For network issues, I check for packet loss and retransmission rates between A and B (TCP retransmit metrics, ss -ti output). A common culprit is a congested switch or a misconfigured firewall doing deep packet inspection. I also check if A and B are in different availability zones, which adds cross-AZ latency and increases the chance of intermediate network issues.
For server-side issues on B, I look at B’s CPU, memory, GC pause logs, thread pool utilization, and connection pool exhaustion. A full connection pool means B is waiting for a downstream dependency, not that B itself is slow.
I also check the timeout configuration: is A’s timeout reasonable given B’s p99 latency? If A has a 100ms timeout but B’s p99 is 95ms, you will see frequent timeouts just from normal tail latency.
Follow-up: The investigation reveals that Service B has occasional 2-second GC pauses. How does this affect the broader system, and what would you do about it?A 2-second GC pause in Service B has cascading effects. During the pause, B cannot process requests or send heartbeats. If B is behind a load balancer, the LB may keep sending requests to B, which pile up in B’s TCP receive buffer. When B resumes, it processes a burst of stale requests, some of which have already been timed out by their callers, wasting resources. Meanwhile, callers that timed out may have retried to another instance, creating duplicate processing. If B is a Raft leader, a 2-second pause can trigger a leader election (typical election timeout is 1-2 seconds). Mitigation strategies: first, tune the GC — switch to a low-pause collector like ZGC or Shenandoah, reduce heap size, or reduce allocation rate. Second, add health-check-based load balancing that removes B from the pool during pauses. Third, implement request deadlines: when B resumes, it should check if each queued request’s deadline has passed and discard expired ones rather than processing them.
What is the Phi Accrual failure detector and why is it better than a simple timeout-based detector?
Strong Answer:
A simple timeout detector uses a fixed threshold: if no heartbeat arrives within T milliseconds, the node is declared dead. The problem is choosing T. Too short and you get false positives (declaring a healthy but slow node as dead). Too long and genuine failures take too long to detect. In a system with variable network latency, no single T value is optimal.
The Phi Accrual detector (used by Cassandra and Akka) replaces the binary dead/alive decision with a continuous suspicion level. It maintains a sliding window of recent heartbeat inter-arrival times, computes their mean and standard deviation, and then calculates the probability that the node is still alive given how long it has been since the last heartbeat. The phi value is the negative log of this probability.
A phi of 1 means roughly a 10% chance the node is dead. A phi of 8 means effectively certain it is dead. The threshold is configurable: Cassandra defaults to phi=8.

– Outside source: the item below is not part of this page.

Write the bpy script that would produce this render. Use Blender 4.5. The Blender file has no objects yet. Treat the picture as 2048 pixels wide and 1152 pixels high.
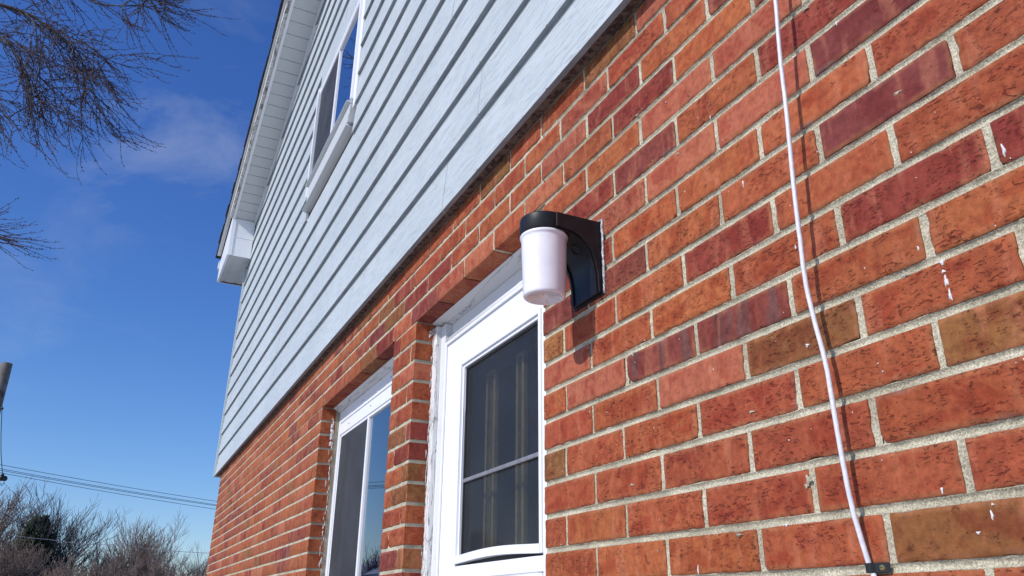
import bpy, bmesh, math, random
import numpy as np
from mathutils import Vector, Matrix, noise
R_ = math.radians
C = bpy.context.scene.collection
sc = bpy.context.scene

# ------------------------------------------------------------------ camera
CAM = Vector((1.34157, -0.76914, -0.56426))
RC = ((0.43813, 0.89887, 0.00809), (-0.34244, 0.17523, -0.92305), (-0.83113, 0.40165, 0.38459))
cd = bpy.data.cameras.new('camera'); cam = bpy.data.objects.new('camera', cd); C.objects.link(cam)
cd.sensor_width = 36; cd.lens = 1572.86 / 2048 * 36; cd.clip_start = 0.02; cd.clip_end = 2000
m3 = Matrix((RC[0], [-v for v in RC[1]], [-v for v in RC[2]])).transposed()
cam.matrix_world = Matrix.Translation(CAM) @ m3.to_4x4()
sc.camera = cam

# ------------------------------------------------------------------ light
SUNV = Vector((0.20, -0.77, 0.585)).normalized()
el = math.asin(SUNV.z); az = math.atan2(SUNV.x, SUNV.y)
w = bpy.data.worlds.new('World'); sc.world = w; w.use_nodes = True
nt = w.node_tree; N = nt.nodes; L = nt.links
for n in list(N): N.remove(n)
out = N.new('ShaderNodeOutputWorld'); bg = N.new('ShaderNodeBackground'); bg.inputs[1].default_value = 0.13
sky = N.new('ShaderNodeTexSky'); sky.sky_type = 'NISHITA'; sky.sun_disc = False
sky.sun_elevation = el; sky.sun_rotation = az; sky.altitude = 200
sky.air_density = 1.0; sky.dust_density = 0.6; sky.ozone_density = 4.0
hs = N.new('ShaderNodeHueSaturation'); hs.inputs['Saturation'].default_value = 1.2; hs.inputs['Value'].default_value = 1.15
tint = N.new('ShaderNodeMixRGB'); tint.blend_type = 'MULTIPLY'; tint.inputs[0].default_value = 1; tint.inputs['Color2'].default_value = (1.06, .895, 1.05, 1)
sx_ = N.new('ShaderNodeSeparateXYZ'); tcz = N.new('ShaderNodeTexCoord'); L.new(tcz.outputs['Generated'], sx_.inputs[0])
mz = N.new('ShaderNodeMapRange'); mz.inputs[1].default_value = .08; mz.inputs[2].default_value = .5; L.new(sx_.outputs[2], mz.inputs[0])
tm = N.new('ShaderNodeMixRGB'); tm.inputs['Color1'].default_value = (.90, .905, 1.0, 1); tm.inputs['Color2'].default_value = (.97, .885, 1.09, 1); L.new(mz.outputs[0], tm.inputs[0]); L.new(tm.outputs[0], tint.inputs['Color2'])
L.new(sky.outputs[0], tint.inputs['Color1']); L.new(tint.outputs[0], hs.inputs['Color'])
# thin wisps of cloud, placed by direction
tc = N.new('ShaderNodeTexCoord'); mp = N.new('ShaderNodeMapping'); mp.inputs['Scale'].default_value = (3.2, 2.6, 6.0)
L.new(tc.outputs['Generated'], mp.inputs[0])
n1 = N.new('ShaderNodeTexNoise'); n1.inputs['Scale'].default_value = 1.6; n1.inputs['Detail'].default_value = 7; n1.inputs['Roughness'].default_value = .62; n1.inputs['Distortion'].default_value = .5
L.new(mp.outputs[0], n1.inputs['Vector'])
r1 = N.new('ShaderNodeValToRGB'); r1.color_ramp.elements[0].position = .50; r1.color_ramp.elements[1].position = .78
L.new(n1.outputs[0], r1.inputs[0])
def dirmask(v, r0, r1_):
    d = N.new('ShaderNodeVectorMath'); d.operation = 'DOT_PRODUCT'; d.inputs[1].default_value = Vector(v).normalized()
    L.new(tc.outputs['Generated'], d.inputs[0])
    mr = N.new('ShaderNodeMapRange'); mr.interpolation_type = 'SMOOTHSTEP'
    mr.inputs['From Min'].default_value = math.cos(R_(r1_)); mr.inputs['From Max'].default_value = math.cos(R_(r0))
    L.new(d.outputs['Value'], mr.inputs[0]); return mr.outputs[0]
ma = dirmask((-0.866, -0.030, 0.499), 1.5, 8); mb = dirmask((-0.79, 0.03, 0.61), 1, 6); mc = dirmask((-.945, -.12, .31), 1, 9)
ad = N.new('ShaderNodeMath'); ad.operation = 'MULTIPLY_ADD'; L.new(mb, ad.inputs[0]); ad.inputs[1].default_value = .45; L.new(ma, ad.inputs[2])
ad2 = N.new('ShaderNodeMath'); ad2.operation = 'MULTIPLY_ADD'; L.new(mc, ad2.inputs[0]); ad2.inputs[1].default_value = .4; L.new(ad.outputs[0], ad2.inputs[2])
ad3 = N.new('ShaderNodeMath'); ad3.operation = 'ADD'; L.new(ad2.outputs[0], ad3.inputs[0]); ad3.inputs[1].default_value = .02
mu = N.new('ShaderNodeMath'); mu.operation = 'MULTIPLY'; mu.use_clamp = True; L.new(ad3.outputs[0], mu.inputs[0]); L.new(r1.outputs[0], mu.inputs[1])
mu2 = N.new('ShaderNodeMath'); mu2.operation = 'MULTIPLY'; L.new(mu.outputs[0], mu2.inputs[0]); mu2.inputs[1].default_value = .27
mx = N.new('ShaderNodeMixRGB'); mx.inputs['Color2'].default_value = (5.2, 5.6, 6.2, 1)
L.new(mu2.outputs[0], mx.inputs[0]); L.new(hs.outputs[0], mx.inputs['Color1'])
L.new(mx.outputs[0], bg.inputs[0]); L.new(bg.outputs[0], out.inputs[0])

sd = bpy.data.lights.new('sun', 'SUN'); sd.energy = 3.9; sd.angle = R_(.53); sd.color = (1, .955, .90)
so = bpy.data.objects.new('sun', sd); C.objects.link(so)
so.rotation_euler = SUNV.to_track_quat('Z', 'Y').to_euler(); so.location = SUNV * 30

vs = sc.view_settings; vs.view_transform = 'Standard'; vs.look = 'None'; vs.gamma = 1; vs.exposure = 0; vs.use_curve_mapping = False
random.seed(5)

# ------------------------------------------------------------------ helpers
def s2l(c): return tuple(((v / 255) / 12.92 if v / 255 <= .04045 else ((v / 255 + .055) / 1.055) ** 2.4) for v in c)
class G:
    """small node-graph helper"""
    def __init__(s, name):
        s.m = bpy.data.materials.new(name); s.m.use_nodes = True
        s.N = s.m.node_tree.nodes; s.L = s.m.node_tree.links
        s.b = s.N['Principled BSDF']; s.o = s.N['Material Output']
        s.tc = s.N.new('ShaderNodeTexCoord')
    def new(s, t, **k):
        n = s.N.new(t)
        for a, v in k.items(): setattr(n, a, v)
        return n
    def put(s, sock, v):
        if hasattr(v, 'is_output') or isinstance(v, bpy.types.NodeSocket): s.L.new(v, sock)
        else: sock.default_value = v
    def vec(s, scale=(1, 1, 1), rot=(0, 0, 0), src=None):
        m = s.new('ShaderNodeMapping'); s.L.new(src or s.tc.outputs['Object'], m.inputs[0])
        m.inputs['Scale'].default_value = scale; m.inputs['Rotation'].default_value = rot; return m.outputs[0]
    def noise(s, scale, detail=4, rough=.55, dist=0, v=None):
        n = s.new('ShaderNodeTexNoise'); s.L.new(v or s.tc.outputs['Object'], n.inputs['Vector'])
        n.inputs['Scale'].default_value = scale; n.inputs['Detail'].default_value = detail
        n.inputs['Roughness'].default_value = rough; n.inputs['Distortion'].default_value = dist; return n.outputs[0]
    def ramp(s, f, a, b, ca=0., cb=1.):
        m = s.new('ShaderNodeMapRange'); s.put(m.inputs[0], f)
        m.inputs[1].default_value = a; m.inputs[2].default_value = b; m.inputs[3].default_value = ca; m.inputs[4].default_value = cb
        m.interpolation_type = 'SMOOTHSTEP'; return m.outputs[0]
    def math(s, op, a, b=0., clamp=False):
        m = s.new('ShaderNodeMath', operation=op, use_clamp=clamp); s.put(m.inputs[0], a); s.put(m.inputs[1], b); return m.outputs[0]
    def mix(s, f, a, b, mode='MIX'):
        m = s.new('ShaderNodeMixRGB', blend_type=mode)
        s.put(m.inputs[0], f)
        for i, v in ((1, a), (2, b)):
            if isinstance(v, (tuple, list)): m.inputs[i].default_value = tuple(v)[:3] + (1,)
            else: s.L.new(v, m.inputs[i])
        return m.outputs[0]
    def bump(s, h, dist, strength=1, prev=None):
        b = s.new('ShaderNodeBump'); b.inputs['Distance'].default_value = dist; b.inputs['Strength'].default_value = strength
        s.L.new(h, b.inputs['Height'])
        if prev: s.L.new(prev, b.inputs['Normal'])
        return b.outputs[0]
    def fin(s, col, rough=.6, normal=None, **k):
        s.put(s.b.inputs['Base Color'], col if not isinstance(col, tuple) else tuple(col)[:3] + (1,)); s.put(s.b.inputs['Roughness'], rough)
        if normal: s.L.new(normal, s.b.inputs['Normal'])
        for a, v in k.items(): s.put(s.b.inputs[a.replace('_', ' ')], v)
        return s.m

def simple(name, col, rough=.6, var=.12, scale=8, bump=0, bscale=60, **k):
    g = G(name)
    n = g.noise(scale, 5, .6)
    c = g.mix(g.ramp(n, .3, .7), tuple(x * (1 - var) for x in col), tuple(min(1, x * (1 + var * .5)) for x in col))
    nm = g.bump(g.noise(bscale, 4), bump) if bump else None
    return g.fin(c, rough, nm, **k)

class MB:
    def __init__(s): s.v = []; s.f = []; s.mi = []; s.sm = []
    def add(s, vs_, fs, mi=0, sm=False):
        o = len(s.v); s.v += [tuple(p) for p in vs_]
        for f in fs: s.f.append(tuple(i + o for i in f)); s.mi.append(mi); s.sm.append(sm)
    def box(s, x0, x1, y0, y1, z0, z1, mi=0):
        s.add([(x0, y0, z0), (x1, y0, z0), (x1, y1, z0), (x0, y1, z0), (x0, y0, z1), (x1, y0, z1), (x1, y1, z1), (x0, y1, z1)],
              [(0, 3, 2, 1), (4, 5, 6, 7), (0, 1, 5, 4), (1, 2, 6, 5), (2, 3, 7, 6), (3, 0, 4, 7)], mi)
    def prism(s, pts, a, b, axis='y', mi=0, sm=False):
        """polygon pts (2D) extruded along an axis"""
        n = len(pts)
        def P(p, t): return {'y': (p[0], t, p[1]), 'x': (t, p[0], p[1]), 'z': (p[0], p[1], t)}[axis]
        s.add([P(p, a) for p in pts] + [P(p, b) for p in pts],
              [tuple(range(n)), tuple(range(2 * n - 1, n - 1, -1))], mi)
        s.add([P(p, a) for p in pts] + [P(p, b) for p in pts],
              [(i, (i + 1) % n, (i + 1) % n + n, i + n) for i in range(n)], mi, sm)
    def tube(s, pts, rad, n=8, mi=0, cap=True, sm=True):
        pts = [Vector(p) for p in pts]
        if not hasattr(rad, '__len__'): rad = [rad] * len(pts)
        vs_ = []; up = None
        for i, p in enumerate(pts):
            t = (pts[min(i + 1, len(pts) - 1)] - pts[max(i - 1, 0)]).normalized()
            if up is None:
                up = Vector((0, 0, 1)) if abs(t.z) < .9 else Vector((1, 0, 0))
            a = t.cross(up).normalized(); b = a.cross(t).normalized(); up = b
            for k in range(n):
                th = 2 * math.pi * k / n; vs_.append(p + (a * math.cos(th) + b * math.sin(th)) * rad[i])
        fs = []
        for i in range(len(pts) - 1):
            for k in range(n):
                q = (k + 1) % n; fs.append((i * n + k, i * n + q, (i + 1) * n + q, (i + 1) * n + k))
        s.add(vs_, fs, mi, sm)
        if cap:
            s.add(vs_[:n], [tuple(range(n - 1, -1, -1))], mi); s.add(vs_[-n:], [tuple(range(n))], mi)
    def lathe(s, prof, cx, cy, n=48, mi=0, a0=0, a1=2 * math.pi, sm=True):
        vs_ = []
        full = abs(a1 - a0 - 2 * math.pi) < 1e-6; m = n if full else n + 1
        for r, z in prof:
            for k in range(m):
                a = a0 + (a1 - a0) * k / n; vs_.append((cx + r * math.cos(a), cy + r * math.sin(a), z))
        fs = []
        for i in range(len(prof) - 1):
            for k in range(n):
                q = (k + 1) % m; fs.append((i * m + k, i * m + q, (i + 1) * m + q, (i + 1) * m + k))
        s.add(vs_, fs, mi, sm)
    def build(s, name, mats, parent=None, root=None):
        me = bpy.data.meshes.new(name); off = Vector(root.location) if root else Vector((0, 0, 0))
        me.from_pydata([(a - off.x, b - off.y, c - off.z) for a, b, c in s.v], [], s.f)
        for m in (mats if isinstance(mats, (list, tuple)) else [mats]): me.materials.append(m)
        me.polygons.foreach_set('material_index', s.mi); me.polygons.foreach_set('use_smooth', s.sm)
        me.update()
        o = bpy.data.objects.new(name, me); C.objects.link(o)
        if parent: o.parent = parent
        return o
def bevel(o, w_=.002, seg=2, ang=40):
    m = o.modifiers.new('bevel', 'BEVEL'); m.width = w_; m.segments = seg; m.limit_method = 'ANGLE'; m.angle_limit = R_(ang); m.harden_normals = False
    return o
def tag(o, label, cat, group=None, kind=None):
    o['label'] = label; o['category'] = cat
    if group: o['group'] = group
    if kind: o['kind'] = kind
    return o
def empty(name, loc): 
    o = bpy.data.objects.new(name, None); C.objects.link(o); o.location = loc; o.empty_display_size = .1; return o
def fix(o, outside=True):
    bm = bmesh.new(); bm.from_mesh(o.data); bmesh.ops.remove_doubles(bm, verts=bm.verts, dist=1e-6); bmesh.ops.recalc_face_normals(bm, faces=bm.faces); bm.to_mesh(o.data); bm.free(); return o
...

The key advantage is adaptiveness. If the network becomes jittery and heartbeat intervals increase, the detector automatically adjusts its expectations. A fixed timeout would start producing false positives; the Phi detector would simply widen its confidence interval.
Follow-up: What are the failure modes of the Phi Accrual detector itself?The Phi detector has two main failure modes. First, the cold-start problem: when a node first joins the cluster, there is no heartbeat history to build a distribution from. During this window, the detector either uses a default conservative timeout or declares the node “unknown” until enough samples are collected. Second, the detector assumes heartbeat intervals follow a roughly normal distribution. If the actual distribution is bimodal (e.g., fast when not under GC, very slow during GC), the normal approximation underestimates the probability of long gaps, leading to premature suspicion during GC pauses. Cassandra mitigates this by using a fairly high phi threshold (8) and a large sample window (1000 intervals). A more sophisticated approach would use a non-parametric distribution or explicitly model the bimodal behavior.
Compare gRPC and REST for inter-service communication in a microservices architecture. When would you pick one over the other?
Strong Answer:
gRPC uses HTTP/2, binary serialization (Protocol Buffers), and provides strong typing with code generation. REST uses HTTP/1.1 (typically), text-based JSON, and relies on conventions (OpenAPI) for typing.
I would choose gRPC for internal service-to-service communication in a microservices backend. The reasons: binary serialization reduces payload size by 3-10x compared to JSON, HTTP/2 multiplexing eliminates head-of-line blocking and reduces connection overhead, and the generated client/server stubs eliminate an entire class of integration bugs (mismatched field names, wrong types). gRPC also natively supports streaming, which is critical for real-time data flows.
I would choose REST/JSON for external-facing APIs (public APIs, mobile clients, browser clients). JSON is human-readable, universally supported, and easy to debug with curl. gRPC in the browser requires grpc-web, which adds complexity. REST also has better caching semantics (HTTP caching headers, CDN support).
The hybrid approach most companies use: gRPC internally between microservices, REST/JSON externally at the API gateway. The gateway translates between the two.
Follow-up: What are the operational challenges of running gRPC at scale that you would not face with REST?The biggest operational challenge is debugging. gRPC traffic is binary, so you cannot simply tcpdump and read the payload like you can with JSON. You need gRPC-aware tooling (grpcurl, Envoy’s gRPC access logging, or middleware that logs deserialized payloads). Second, load balancing is more complex. HTTP/2 connections are long-lived and multiplexed, so traditional L4 (TCP) load balancers will pin all traffic from one client to one server. You need L7 load balancing that understands HTTP/2 frames and distributes individual RPCs across backends. Third, schema evolution requires discipline. If you delete a field in a proto definition without proper deprecation, you can silently break consumers. REST/JSON is more forgiving because unknown fields are typically ignored. These are solvable problems, but they require investment in tooling and process that REST does not demand.